Moving in a totally different direction than the previous speaker.

Amid Perfect Contempt, a Place for the Genuine, the Long Ending for Mark as cont…

Presupposition:
Either Mark Priority or co-essential Mark/Matthean Priority.

External Evidence:
(similar to previous speaker)

Internal Evidence:
Primary thrust of this paper.
Patristic Testimony – Most discussion focus on the speculation of the fourth or later centuries. Yet the opinions of later patristic writers should not negate earlier opinion.

Justin Martyr – In his First Apology Three word quoted by Justin only occur in the longer ending (16:15 & 20). Justin uses no other material other ancient material in this work.

Iranaeus – Quotes from beginning and end of Mark.

In this light, the shortest reading might not always be original. In fact, it is not uncommon for an author to intentionally shorten a work.

Short ending – Leaves a puzzling and incomplete conclusion. Accident or intent? Either way the result is problematic.

Vaticanus blank is about four lines short of containing the long ending (perhaps the scribe miscounted?)

The deliberate removal of the long ending could be found in a quote from Eusebius. The longer ending had apparent contradictions, issues involving disbelief (16:11,14), resurrection narrative (looks forward to a Galillean narrative).

Other factors might increase the cumulative case to compel some scribes to remove or replace the long ending – sign gifts (poison/snakes).

For whatever reason the intermediate ending concludes 16:8, was it written to conclude 16:8 because there was no conclusion or to replace the longer ending 16:9-20?

There could have been an intermediate ending created for liturgical reasons, which would explain why all Greek manuscripts that contain the intermediate ending have both the intermediate and long ending.

Markan style and vocabulary – There are many similarities in 16:9-20 when compared to the rest of mark. The words that do not occur anywhere else in Mark (~12 words) are also rare in the other gospels. (NOTE: This information seems to disagree with the previous speaker – but Robinson provided information proving this case).

The long ending has been criticized because of its hard to understand elements, but this is found throughout Mark (esp. 31 word temptation testimony). Short summary abridgment with some elements altered or added is a Markan style.

Beyond Vocabulary and Style?
Thematic – Primary theme is to present Jesus as the son of God… without the longer ending no such fulfillment exists.

Many Chiastic patterns extend into the Longer endings.

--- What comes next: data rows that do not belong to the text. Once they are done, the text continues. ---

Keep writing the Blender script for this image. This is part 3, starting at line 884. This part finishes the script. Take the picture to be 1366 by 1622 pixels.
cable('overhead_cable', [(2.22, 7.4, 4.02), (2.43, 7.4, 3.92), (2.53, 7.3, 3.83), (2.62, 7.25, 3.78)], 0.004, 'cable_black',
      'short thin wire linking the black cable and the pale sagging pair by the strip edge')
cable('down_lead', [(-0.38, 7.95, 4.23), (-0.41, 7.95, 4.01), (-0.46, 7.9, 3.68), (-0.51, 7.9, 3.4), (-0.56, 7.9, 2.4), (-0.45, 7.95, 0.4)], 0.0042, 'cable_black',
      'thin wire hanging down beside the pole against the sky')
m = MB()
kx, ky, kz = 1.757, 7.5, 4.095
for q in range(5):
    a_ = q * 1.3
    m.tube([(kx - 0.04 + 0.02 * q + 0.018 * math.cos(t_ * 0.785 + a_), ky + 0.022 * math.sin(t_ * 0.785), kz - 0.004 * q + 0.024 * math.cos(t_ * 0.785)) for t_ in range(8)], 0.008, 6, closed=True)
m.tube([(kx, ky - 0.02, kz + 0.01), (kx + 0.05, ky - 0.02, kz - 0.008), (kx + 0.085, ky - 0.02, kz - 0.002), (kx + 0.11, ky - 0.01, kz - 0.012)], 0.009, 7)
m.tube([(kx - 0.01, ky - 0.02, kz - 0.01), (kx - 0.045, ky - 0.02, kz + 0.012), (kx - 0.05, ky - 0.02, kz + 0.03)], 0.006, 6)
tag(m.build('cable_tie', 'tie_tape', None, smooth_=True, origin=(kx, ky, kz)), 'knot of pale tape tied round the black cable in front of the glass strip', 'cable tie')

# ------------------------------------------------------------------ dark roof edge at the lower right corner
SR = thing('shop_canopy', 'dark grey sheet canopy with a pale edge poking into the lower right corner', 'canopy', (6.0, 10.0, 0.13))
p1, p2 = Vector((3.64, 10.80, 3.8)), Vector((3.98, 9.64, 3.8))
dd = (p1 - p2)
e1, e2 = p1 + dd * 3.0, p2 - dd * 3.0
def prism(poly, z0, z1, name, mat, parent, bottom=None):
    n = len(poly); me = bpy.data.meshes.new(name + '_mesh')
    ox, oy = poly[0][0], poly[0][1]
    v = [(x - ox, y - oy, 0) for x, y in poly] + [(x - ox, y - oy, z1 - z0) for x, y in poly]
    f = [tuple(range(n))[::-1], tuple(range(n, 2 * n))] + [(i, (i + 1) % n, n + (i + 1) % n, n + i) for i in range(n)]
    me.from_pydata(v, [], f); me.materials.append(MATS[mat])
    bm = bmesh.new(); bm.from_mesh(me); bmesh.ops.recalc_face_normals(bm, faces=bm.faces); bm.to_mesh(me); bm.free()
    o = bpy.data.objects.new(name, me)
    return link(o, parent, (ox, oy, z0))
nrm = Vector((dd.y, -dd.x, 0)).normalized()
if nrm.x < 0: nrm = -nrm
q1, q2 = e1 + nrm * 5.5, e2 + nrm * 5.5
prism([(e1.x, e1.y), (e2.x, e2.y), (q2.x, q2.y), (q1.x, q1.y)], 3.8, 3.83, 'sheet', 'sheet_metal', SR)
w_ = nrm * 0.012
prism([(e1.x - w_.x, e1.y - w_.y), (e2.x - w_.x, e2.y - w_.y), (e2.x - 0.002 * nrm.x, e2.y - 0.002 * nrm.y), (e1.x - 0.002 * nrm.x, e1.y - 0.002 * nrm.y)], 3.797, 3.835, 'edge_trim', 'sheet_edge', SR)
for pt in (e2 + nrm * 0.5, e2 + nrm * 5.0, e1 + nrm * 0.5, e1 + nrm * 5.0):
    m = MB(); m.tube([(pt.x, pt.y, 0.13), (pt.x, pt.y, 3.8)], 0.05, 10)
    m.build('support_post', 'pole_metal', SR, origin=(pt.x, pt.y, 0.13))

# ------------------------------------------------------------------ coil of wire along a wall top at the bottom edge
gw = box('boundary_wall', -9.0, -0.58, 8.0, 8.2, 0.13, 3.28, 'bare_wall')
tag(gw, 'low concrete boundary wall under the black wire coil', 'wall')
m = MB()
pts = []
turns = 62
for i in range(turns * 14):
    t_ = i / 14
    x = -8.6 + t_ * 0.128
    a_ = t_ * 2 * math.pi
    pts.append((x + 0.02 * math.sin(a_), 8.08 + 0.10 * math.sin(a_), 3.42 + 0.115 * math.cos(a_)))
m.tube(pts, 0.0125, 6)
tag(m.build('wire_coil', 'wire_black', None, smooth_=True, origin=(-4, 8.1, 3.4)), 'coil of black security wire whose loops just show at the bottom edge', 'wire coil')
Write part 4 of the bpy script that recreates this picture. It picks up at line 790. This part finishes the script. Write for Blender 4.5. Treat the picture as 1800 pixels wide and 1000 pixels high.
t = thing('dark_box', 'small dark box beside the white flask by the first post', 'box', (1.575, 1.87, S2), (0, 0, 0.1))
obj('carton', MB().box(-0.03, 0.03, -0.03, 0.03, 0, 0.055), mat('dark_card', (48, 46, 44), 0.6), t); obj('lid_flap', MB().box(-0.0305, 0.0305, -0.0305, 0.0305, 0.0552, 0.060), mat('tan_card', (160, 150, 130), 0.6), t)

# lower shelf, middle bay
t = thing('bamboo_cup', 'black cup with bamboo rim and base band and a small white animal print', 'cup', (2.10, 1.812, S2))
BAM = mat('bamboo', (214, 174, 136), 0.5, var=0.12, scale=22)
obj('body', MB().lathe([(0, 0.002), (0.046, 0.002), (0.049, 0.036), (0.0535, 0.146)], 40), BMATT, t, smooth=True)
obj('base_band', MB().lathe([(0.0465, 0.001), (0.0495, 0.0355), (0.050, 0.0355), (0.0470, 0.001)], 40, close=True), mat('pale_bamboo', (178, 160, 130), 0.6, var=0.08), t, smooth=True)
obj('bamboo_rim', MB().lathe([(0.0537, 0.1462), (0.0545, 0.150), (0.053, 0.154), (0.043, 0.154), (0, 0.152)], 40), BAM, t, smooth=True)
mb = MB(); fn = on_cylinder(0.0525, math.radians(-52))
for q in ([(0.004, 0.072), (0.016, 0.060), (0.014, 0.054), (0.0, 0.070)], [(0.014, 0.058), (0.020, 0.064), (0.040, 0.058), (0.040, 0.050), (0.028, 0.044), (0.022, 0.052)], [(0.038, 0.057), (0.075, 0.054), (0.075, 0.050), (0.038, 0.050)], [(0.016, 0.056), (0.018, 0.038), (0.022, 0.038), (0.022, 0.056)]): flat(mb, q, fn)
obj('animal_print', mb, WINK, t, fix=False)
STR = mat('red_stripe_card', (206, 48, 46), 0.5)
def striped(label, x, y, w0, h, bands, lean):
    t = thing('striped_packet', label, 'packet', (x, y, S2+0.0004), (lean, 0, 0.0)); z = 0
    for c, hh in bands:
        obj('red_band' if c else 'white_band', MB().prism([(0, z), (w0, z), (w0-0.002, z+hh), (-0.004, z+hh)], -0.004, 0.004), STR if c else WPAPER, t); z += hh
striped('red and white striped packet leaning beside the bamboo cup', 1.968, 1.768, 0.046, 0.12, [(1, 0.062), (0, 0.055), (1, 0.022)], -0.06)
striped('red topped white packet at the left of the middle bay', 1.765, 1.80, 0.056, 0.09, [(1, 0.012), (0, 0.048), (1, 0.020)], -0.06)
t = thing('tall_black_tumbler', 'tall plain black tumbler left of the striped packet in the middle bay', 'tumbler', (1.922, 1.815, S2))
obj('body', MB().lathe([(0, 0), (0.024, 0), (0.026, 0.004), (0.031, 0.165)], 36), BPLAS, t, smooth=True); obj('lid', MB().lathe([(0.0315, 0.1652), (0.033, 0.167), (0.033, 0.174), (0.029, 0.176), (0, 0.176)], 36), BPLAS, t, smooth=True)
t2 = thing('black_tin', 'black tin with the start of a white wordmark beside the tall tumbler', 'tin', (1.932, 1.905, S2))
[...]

Additional Parallels – Linguistic and Thematic Parallels:
Mark 1:32-39 – Mark16:20
Mark 1:33 – Mark 16:9
Not allowed to speak – Sent to speak
Unbelieving Demons – Unbelieving Humans
Many more parallels when comparing chapter 1 with chapter 16.

Mark 6:7-13 – Mark 16
Mark 7:24-8:38 – Mark 16

Summary and Conclusion:
1st – The long ending can be defended and supported as canonical.
2nd – …is as likely written by Mark as anyone else.
3rd – Speculative reconstructions regarding lost endings of mark lack evidence.
4th – A Markan intention to end 16:8, allowing the reader to supply the end, requires a sophisticated and post-modern
5th – Son of God theme.
6th – an Elijah theme permeates Marks gospel and requires the long ending
7th – Verbal and thematic parallels
8th – Mark consistently demonstrates the fulfillment of prophecies and promises.
9th – The greatest bulk of verbal testimony supports the long ending.
10th – Explicit patristic citation outweighs other citation.
11th – Other Alexandrian omissions are rejected.
12th – Arguments of the same type claiming non-authenticity of John have better evidence but are rejected.
13th – Possible reasons for long reason extension can be explained.
14th – Greek manuscripts overwhelmingly support the longer ending (it is in all but two).
15th – The bulk of the evidence (internally and externally) points to the validity of the long ending.